En este contexto de temor y confusión, reemerge la reivindicación del espacio y momento viril por excelencia: la guerra. Para evitar que los hombres se “afeminen” y que la sociedad adopte la apariencia suave y los presuntos valores maternales del género dominado, se llama a recuperar las virtudes asociadas al género dominante y la figura del ciudadano-soldado. Recordemos que Rousseau, el ilustrado que más inspiró a los revolucionarios franceses, marcando nuestro pensamiento político hasta la actualidad, prefería Esparta sobre Atenas. Atenas, pensaba Rousseau, se parecía a la Francia ilustrada, aquella monarquía de los salones, más preocupada por las artes y la conversación que por desarrollar la virtud como fundamento del buen gobierno. Entendía Rousseau la virtud como sobriedad de espíritu, compromiso cívico y, quizá algo todavía más importante, respeto por el lugar natural de cada sexo. Al filósofo le horrorizaban los aristócratas y petimetres que poblaban los salones literarios con su apariencia y maneras “pusilánimes” y atribuía este “afeminamiento” generalizado a una excesiva convivencia entre hombres y mujeres. Conviene resaltar el poder intelectual y político de las salonnières, las mujeres que regentaban estos espacios de intercambio de ideas, literatura y arte, en la época prerrevolucionaria. Se enfatiza frecuentemente la visión progresista de Rousseau sobre la educación, su defensa del cuidado y el respeto por la infancia, pero se suele hacer menos hincapié en su radical diferenciación de esa educación según el sexo. La función de Sofía era la de cuidar y mimar a Emilio para que este se sintiera seguro en sus actividades intelectuales y públicas. Así debía ser también la esposa del revolucionario: centrada en sus responsabilidades domésticas y encargada de inculcar el patriotismo republicano en su descendencia.
En el papel de las mujeres intelectuales y la incipiente flexibilidad de género de la Francia rococó hallamos un paralelismo con la época actual y esa otra parte de la sociedad que reivindica, tanto en la teoría como la práctica, la fluidez de género y orientación sexual, cuestionando radicalmente la relación jerárquica entre lo masculino y lo femenino. No es que las mujeres no quieran o no puedan ser soldados —y no hace falta invocar a las amazonas para demostrarlo, cuando decenas, sino cientos de miles de mujeres forman parte de los ejércitos del mundo—. La cuestión de fondo es que métodos políticos como la colaboración, la elocuencia, la empatía y la escucha activa, tradicionalmente asociados al género femenino, no se consideran equivalentes a esos otros que vinculamos al género masculino como la competitividad, la imposición, el pragmatismo y la agresividad.

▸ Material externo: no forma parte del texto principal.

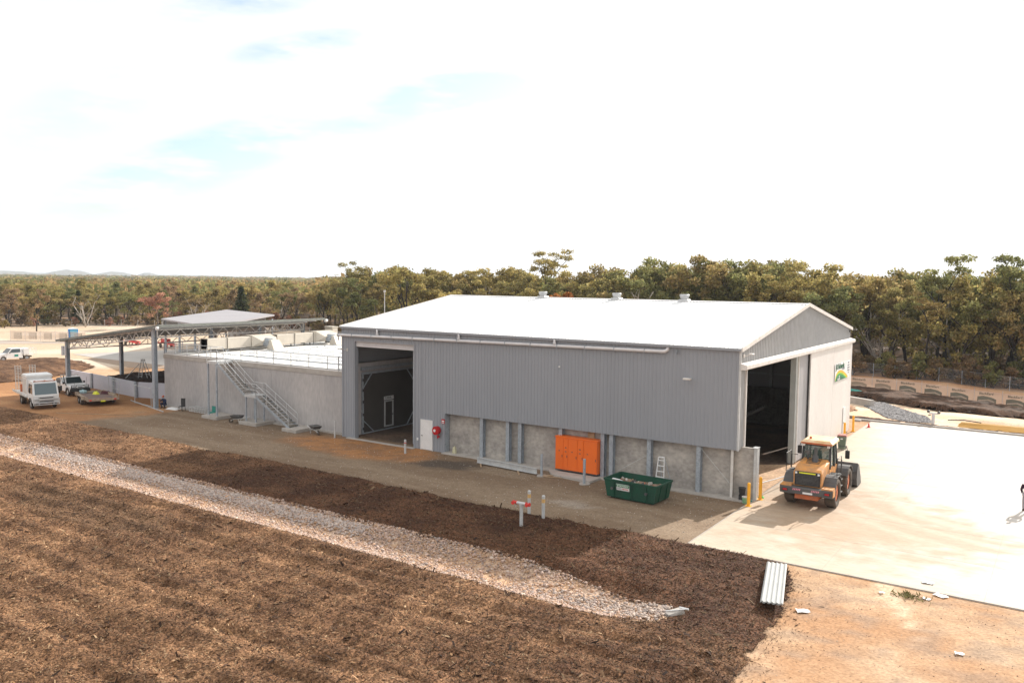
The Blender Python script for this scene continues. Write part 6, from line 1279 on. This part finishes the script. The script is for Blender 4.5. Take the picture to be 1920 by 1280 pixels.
def limb(b,p,d,L,r0,r1,rnd,seg=4,wig=.16):
    pts=[Vector(p)]; dd=Vector(d).normalized(); rad=[r0]
    for i in range(seg):
        dd=(dd+Vector((rnd.uniform(-wig,wig),rnd.uniform(-wig,wig),rnd.uniform(-wig*.4,wig*.7)))).normalized(); pts.append(pts[-1]+dd*L/seg); rad.append(r0+(r1-r0)*(i+1)/seg)
    b.tube(pts,r0,5,rad); return pts,dd
def make_tree(kind,seed,H=13):
    rnd=random.Random(seed); r=np.random.default_rng(seed); b=MB(); C_=[];Rd=[];N_=[]
    if kind=='eucalypt':
        th=H*rnd.uniform(.30,.45); pts,dd=limb(b,(0,0,-.2),(rnd.uniform(-.12,.12),rnd.uniform(-.12,.12),1),th,.26,.18,rnd); nb=rnd.randint(4,6)
        for k in range(nb):
            a=k*6.28/nb+rnd.uniform(-.5,.5); sp=rnd.uniform(.35,.75); p2,d2=limb(b,pts[-1 if k<nb-1 else -2],(math.cos(a)*sp,math.sin(a)*sp,1),H*rnd.uniform(.25,.4),.13,.06,rnd)
            for j in range(rnd.randint(3,4)):
                a2=rnd.uniform(0,6.28); p3,d3=limb(b,p2[rnd.choice([2,3,4])],(d2.x+math.cos(a2)*.7,d2.y+math.sin(a2)*.7,rnd.uniform(.4,1)),H*rnd.uniform(.10,.22),.05,.02,rnd,3)
                for q in range(2):
                    e=p3[-1]+Vector((rnd.uniform(-.8,.8),rnd.uniform(-.8,.8),rnd.uniform(-.5,.7))); s=rnd.uniform(.6,1.35)*H/13; C_.append(tuple(e)); Rd.append((s,s,s*.62)); N_.append(int(118*s*s))
        for j in range(8): a=rnd.uniform(0,6.28); z=H*rnd.uniform(.3,.6); s=rnd.uniform(.8,1.2)*H/13; C_.append((math.cos(a)*H*.17,math.sin(a)*H*.17,z)); Rd.append((s,s,s)); N_.append(80)
        sz=.27
    elif kind=='dense':      # full crown nearly to the ground
        pts,dd=limb(b,(0,0,-.2),(rnd.uniform(-.1,.1),rnd.uniform(-.1,.1),1),H*.6,.2,.08,rnd)
        for k in range(5): a=k*1.3; limb(b,pts[1+k%3],(math.cos(a),math.sin(a),1),H*.3,.08,.03,rnd)
        for k in range(46):
            z=rnd.uniform(.12,.97); w=math.sin(min(1,z*1.15+.05)*math.pi)**.55*H*.27*rnd.uniform(.6,1.05); a=rnd.uniform(0,6.28); s=rnd.uniform(.7,1.25)*H/12; C_.append((w*math.cos(a),w*math.sin(a),z*H*.97)); Rd.append((s,s,s*.8)); N_.append(int(105*s*s))
        sz=.26
    elif kind=='tall':
        th=H*.55; pts,dd=limb(b,(0,0,-.2),(rnd.uniform(-.08,.08),rnd.uniform(-.08,.08),1),th,.24,.14,rnd,5,.1); nb=5
        for k in range(nb):
            a=k*1.26+rnd.uniform(-.3,.3); p2,d2=limb(b,pts[rnd.choice([-1,-1,-2])],(math.cos(a)*.55,math.sin(a)*.55,1),H*rnd.uniform(.22,.36),.09,.035,rnd)
            for j in range(3):
                a2=rnd.uniform(0,6.28); p3,d3=limb(b,p2[rnd.choice([2,3,4])],(math.cos(a2)*.8,math.sin(a2)*.8,.7),H*.1,.035,.015,rnd,3); s=rnd.uniform(.7,1.15)*H/15; C_.append(tuple(p3[-1])); Rd.append((s*1.1,s*1.1,s*.5)); N_.append(int(125*s*s)); 
            s=rnd.uniform(.8,1.2)*H/15; C_.append(tuple(p2[-1])); Rd.append((s,s,s*.55)); N_.append(int(135*s*s))
        sz=.25
    elif kind=='cypress':
        pts,dd=limb(b,(0,0,-.2),(0,0,1),H*.8,.16,.05,rnd,4,.04)
        for k in range(44):
            z=k/43; w=H*.15*(1-z)**.7*(.6+.4*min(1,z*8)); a=k*2.4; s=max(.35,w*.75); C_.append((w*.55*math.cos(a),w*.55*math.sin(a),.5+z*(H-.7))); Rd.append((s,s,s*1.15)); N_.append(int(100*max(s,.5)))
        sz=.24
    elif kind=='shrub':
        for k in range(5): a=k*1.26; limb(b,(0,0,-.1),(math.cos(a)*.6,math.sin(a)*.6,1),H*.6,.06,.02,rnd)
        for k in range(20):
            a=rnd.uniform(0,6.28); z=rnd.uniform(.15,.9); w=H*.42*math.sqrt(max(.05,1-(z-.4)**2*2.4))*rnd.random()**.5; s=rnd.uniform(.22,.34)*H*.6; C_.append((w*math.cos(a),w*math.sin(a),z*H)); Rd.append((s,s,s*.75)); N_.append(85)
        sz=.22
    elif kind=='bare':
        for k in range(4):
            a=k*1.57+rnd.uniform(-.5,.5); p,d=limb(b,(0,0,-.1),(math.cos(a)*.35,math.sin(a)*.35,1),H*.7,.12,.05,rnd)
            for j in range(5):
                a2=rnd.uniform(0,6.28); p2,d2=limb(b,p[rnd.choice([1,2,3,4])],(math.cos(a2)*.7,math.sin(a2)*.7,.8),H*.3,.045,.015,rnd,3)
                for q in range(2): limb(b,p2[2],(rnd.uniform(-1,1),rnd.uniform(-1,1),.6),H*.14,.02,.008,rnd,2)
            C_.append(tuple(p[-1])); Rd.append((.8,.8,.5)); N_.append(40)
        sz=.2
    me=b
    bo=me.build('trunk',m_bark['dark'],None,smooth=True,fix=False); tm=bo.data; bpy.data.objects.remove(bo)
    V,F,cc=leaves(C_,Rd,N_,sz,r); co=npmesh('crown',V,F,LM['olive'],colors=cc); cm=co.data; bpy.data.objects.remove(co); global LASTH; LASTH=float(np.percentile(V[:,2],99.3)) if kind!='bare' else max(v[2] for v in me.v); return tm,cm
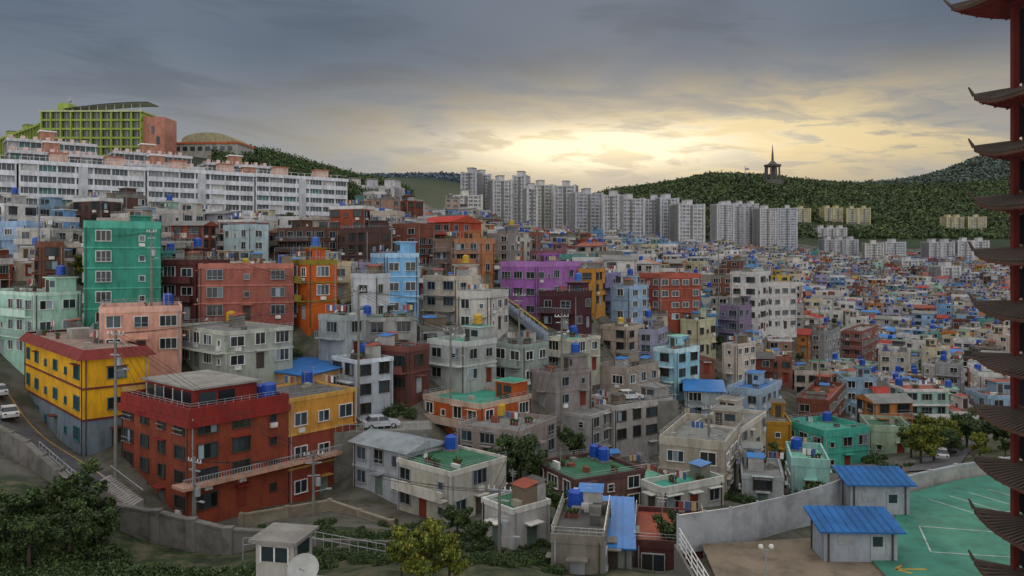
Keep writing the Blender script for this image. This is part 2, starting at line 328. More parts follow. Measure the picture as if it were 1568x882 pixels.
# ---------------- terrain
def C(u,v,D): ctrl.append(P(u,v,D))
for t in [(-200,345,190),(-200,560,105),(-200,880,60),(0,345,195),(0,395,150),(0,604,103),(20,640,98),(85,702,86),(140,748,79),(200,790,76),
 (0,760,72),(0,882,60),(180,882,60),(60,800,66),(100,845,64),(200,865,66),(300,878,64),(380,882,62),(390,890,55),(450,800,77),(520,800,76),(560,850,64),(600,882,52),
 (150,345,205),(300,345,225),(450,345,245),(520,345,258),(530,400,170),
 (784,882,54),(700,850,62),(860,800,74),(600,668,96),(950,882,56),(1040,820,70),(1050,882,56),
 (784,410,230),(784,378,400),(784,362,600),(650,350,300),(600,325,350),(900,410,300),(900,385,450),(1000,410,380),(1000,378,620),(1080,385,620),
 (1200,389,900),(1200,425,480),(1150,440,300),(1300,388,1000),(1300,430,600),(1300,480,400),(1300,540,290),(1300,600,210),(1300,660,150),(1340,720,110),
 (1500,402,900),(1500,442,600),(1500,500,380),(1500,560,260),(1500,620,180),(1440,705,115),(1520,690,118),(1650,402,900),(1650,500,380),(1650,620,180),(1700,700,110),
 (880,300+60,1000),(930,298,1350),(1010,288,1380),(1090,270,1400),(1183,281,1300),(1290,288,1400),(1400,282,1500),(1440,268,1750),(1500,244,1800),(1568,240,1800),(1640,238,1850),(1750,230,1850),
 (930,378,1050),(1090,376,1050),(1300,340,1150),(1480,348,1150),(1480,310,1350),(1650,346,1150),(840,345,1300),
 (0,252,300),(120,242,300),(220,242,300),(330,236,340),(380,238,355),(430,248,370),(500,268,380),(560,284,390),(610,292,400),(-200,252,300),
 (-100,300,600),(300,300,600),(550,320,600),(700,345,900),(300,262,2500),(620,270,2500),(700,270,2600),(760,290,2600)]: C(*t)
for u in (900,1100,1300): ctrl.append(((u-U0)/F*2200,2200,70))
for u in (1500,1800): ctrl.append(((u-U0)/F*2600,2600,120))
for u in (-500,0,500,1000,1500,2200): ctrl.append(((u-U0)/F*5500,5500,60))
for u in (-400,400,1200,2000):
    ctrl.append(((u-U0)/F*22,22,-23.5)); ctrl.append(((u-U0)/F*4,4,-24))
for x,y in ((16,58),(22,50),(30,56),(36,70),(40,60),(53,78),(70,75),(60,50),(22,66),(28,68),(12,40),(30,40)): ctrl.append((x,y,-22.7))
ctrl=np.array(ctrl,float)
def feat(x,y):
    y=np.maximum(y,1.5); return np.stack([np.clip(x/y,-2.2,2.2)*2.0,np.log(y)],-1)
Q=feat(ctrl[:,0],ctrl[:,1])
def ker(a,b):
    d=((a[:,None,:]-b[None,:,:])**2).sum(-1); return np.sqrt(d+.03**2)
NQ=len(Q); Pm=np.c_[np.ones(NQ),Q]; sc=np.exp(Q[:,1])
M_=np.block([[ker(Q,Q)-np.diag(.003+0*sc),Pm],[Pm.T,np.zeros((3,3))]])
SOL=np.linalg.solve(M_,np.r_[ctrl[:,2]/sc,np.zeros(3)])
def tz(x,y):
    x=np.atleast_1d(np.asarray(x,float)); y=np.maximum(np.atleast_1d(np.asarray(y,float)),1.5); q=feat(x,y)
    out=[]
    for i in range(0,len(q),20000):
        qq=q[i:i+20000]; out.append(ker(qq,Q)@SOL[:NQ]+SOL[NQ]+qq@SOL[NQ+1:])
    return np.concatenate(out)*np.exp(q[:,1])
def T(x,y): return float(tz(x,y)[0])
ns=360; us=np.concatenate([np.linspace(-2.2,-.78,24)[:-1],np.linspace(-.78,.78,260),np.linspace(.78,2.2,24)[1:]]); ys=np.exp(np.linspace(math.log(2),math.log(5500),ns))
X=(us[None,:]*ys[:,None]); Y=np.repeat(ys[:,None],len(us),1); Zt=tz(X.ravel(),Y.ravel())
co=np.c_[X.ravel(),Y.ravel(),Zt]; nu=len(us)
ii,jj=np.meshgrid(np.arange(ns-1),np.arange(nu-1),indexing='ij'); a=(ii*nu+jj).ravel()
quads=np.c_[a,a+1,a+nu+1,a+nu]
def npmesh(name,co,quads,k=4):
    me=bpy.data.meshes.new(name); me.vertices.add(len(co)); me.vertices.foreach_set('co',co.astype(np.float32).ravel())
    me.loops.add(quads.size); me.loops.foreach_set('vertex_index',quads.astype(np.int32).ravel())
    me.polygons.add(len(quads)); me.polygons.foreach_set('loop_start',np.arange(0,quads.size,k,dtype=np.int32)); me.polygons.foreach_set('loop_total',np.full(len(quads),k,dtype=np.int32))
    me.update(calc_edges=True); me.validate(); return me
me=npmesh('ground',co,quads)
def groundmat(name,ramp,scale):
    m,nt,b=newmat(name);N=nt.nodes;L=nt.links; tc=N.new('ShaderNodeTexCoord'); n=N.new('ShaderNodeTexNoise'); n.inputs['Scale'].default_value=scale; n.inputs['Detail'].default_value=8; n.inputs['Roughness'].default_value=.7
    L.new(tc.outputs['Object'],n.inputs[0]); cr=N.new('ShaderNodeValToRGB'); L.new(n.outputs[0],cr.inputs[0]); e=cr.color_ramp.elements
    while len(e)>1: e.remove(e[0])
    e[0].position=ramp[0][0]; e[0].color=lin(ramp[0][1])
    for pos,c in ramp[1:]: x=e.new(pos); x.color=lin(c)
    L.new(cr.outputs[0],b.inputs['Base Color']); b.inputs['Roughness'].default_value=.95; return m
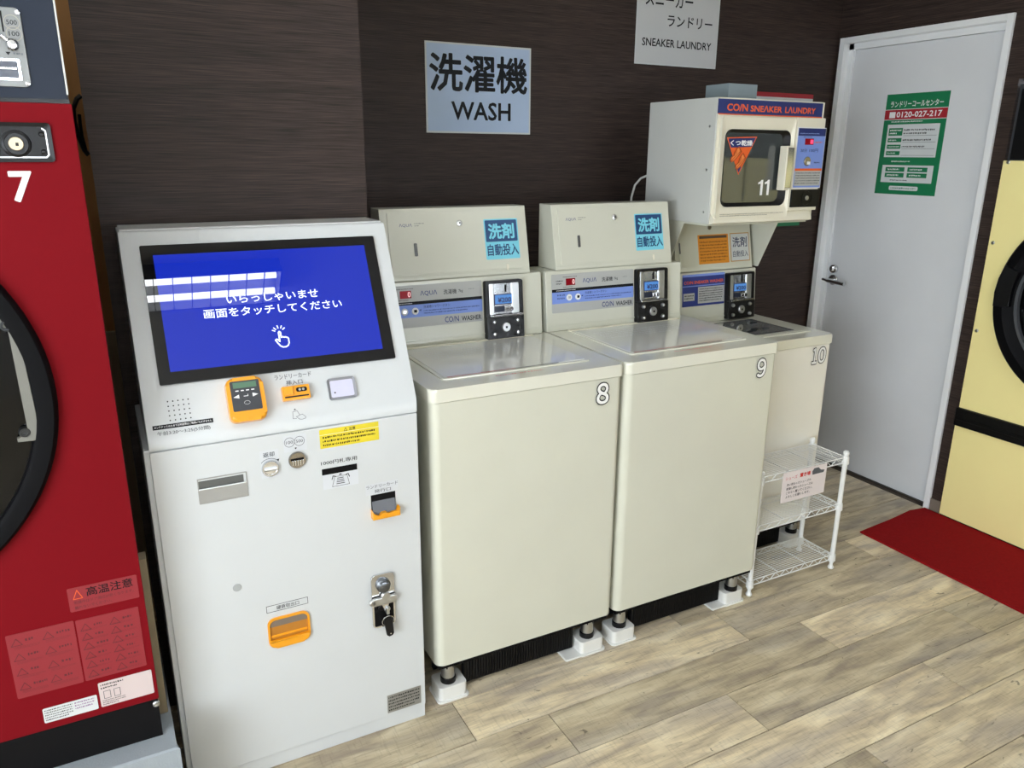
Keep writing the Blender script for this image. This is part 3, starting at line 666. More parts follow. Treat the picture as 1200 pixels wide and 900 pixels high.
def coin_unit(F, q, parent):
    """q = outer rectangle of the black coin unit on the control panel"""
    u0, u1, v0, v1 = q; W, H = u1-u0, v1-v0
    def Q(a, b, c, d): return (u0+a*W, u0+b*W, v0+c*H, v0+d*H)
    hs = MB().prism(F, rr(*q, .006), 0, .010, .002); hs.ring(F, rr(*Q(0, 1, .38, 1), .008), rr(*Q(.09, .91, .42, .955), .004), .009, .020)
    hs.prism(F, rr(*Q(.0, 1, 0, .39), .004), .009, .024, .002)
    c = part('coin_unit', hs, BLACK, parent)
    part('chrome_plate', MB().prism(F, rr(*Q(.10, .90, .42, .95), .004), .010, .0145, .001), mat('mirror_steel', 'c8cacc', .18, metal=1), c)
    part('side_channel', MB().prism(F, rr(*Q(.70, .90, .42, .95), .003), .0145, .019, .0015), STEEL, c)
    part('side_channel', MB().prism(F, rr(*Q(.10, .22, .42, .95), .003), .0145, .018, .0015), STEEL, c)
    part('coin_groove', MB().box(F, *Q(.53, .57, .80, .92), .0145, .0165), BLACKM, c)
    part('price_display', MB().box(F, *Q(.23, .73, .585, .765), .0145, .0175, .0008), LCDT, c)
    part('display_glass', MB().quad(F, *Q(.25, .71, .60, .75), .0178), LCDB, c)
    text(F, '¥200', Q(.32, .68, .618, .708), LCDT, c, .0182, .03)
    part('refund_flap', MB().box(F, *Q(.22, .50, .46, .56), .0145, .0185, .001), mat('smoked_flap', '2b3140', .2), c)
    tr = MB().cyl(F, u0+.56*W, v0+.50*H, .05*W, .0145, .021, 14, .001); tr.cyl(F, u0+.67*W, v0+.50*H, .06*W, .0145, .022, 14, .001); part('coin_guide', tr, CHROME, c)
    part('chrome_sill', MB().box(F, *Q(.10, .96, .385, .415), .012, .027, .001), CHROME, c)
    part('cam_lock', MB().lathe(F, u0+.49*W, v0+.195*H, [(.115*W, .024), (.115*W, .028), (.10*W, .0305), (0, .0305)], 24), STEEL, c)
    part('keyhole', MB().cyl(F, u0+.49*W, v0+.195*H, .03*W, .0305, .031, 10), BLACKM, c)
    for a, b in ((.17, .30), (.80, .30), (.17, .09), (.80, .09)):
        part('bolt_head', MB().lathe(F, u0+a*W, v0+b*H, [(.052*W, .024), (.05*W, .029), (.035*W, .033), (0, .034)], 16), STEEL, c)
    return c
PADS = []
def foot_pad(x, y, wing, label):
    F = top(0, x, y)
    b = MB(); b.prism(F, rr(-.052, .052, -.046, .046, .014), 0, .006, .001); b.prism(F, rr(-.046, .046, -.040, .040, .014), .006, .050, .003)
    if wing: b.prism(F, rr(-.105, -.030, -.044, .044, .006), .001, .0075, .002)
    solo('foot_pad', b, PAD, label, 'foot pad', group='white foot pads under the washers')
    PADS.append((x, y))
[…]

A lo largo de la historia, el grupo dominante de varones —que, desde luego, también ha incluido a algunas mujeres— ha tenido la oportunidad de ensayar una y otra vez el repertorio viril para la resolución de los conflictos políticos e internacionales. ¿Qué sucedería si en lugar de apostar exclusivamente por el rearme y la actitud confrontativa se apostara también por la negociación, la cooperación y la resistencia pacífica para aliviar las tensiones geopolíticas actuales? Empeñarse en que la única respuesta posible a los desafíos del presente es la guerra es como empeñarse en que sólo hay una manera de ser hombre, la que pasa por subyugar a la mujer y reprimir cualquier impulso, emoción o vulnerabilidad propios que puedan percibirse como femeninos.
Tras cada tentativa de reafirmación femenina y cada intento por subvertir las relaciones de género a lo largo de los últimos siglos ha habido una reacción social fuerte que ha buscado poner a los sexos y los géneros “en su sitio”. Visiblemente, nos encontramos de nuevo en esa tesitura. Quizá ya es tarde, pero, para evitar la siguiente reacción antifeminista con sus potenciales derivas belicistas, urge poner el foco en los debates sobre la condición masculina. Es indispensable construir un nuevo ideal de hombre, compatible con la igualdad de género y dispuesto abrazar su “feminidad”.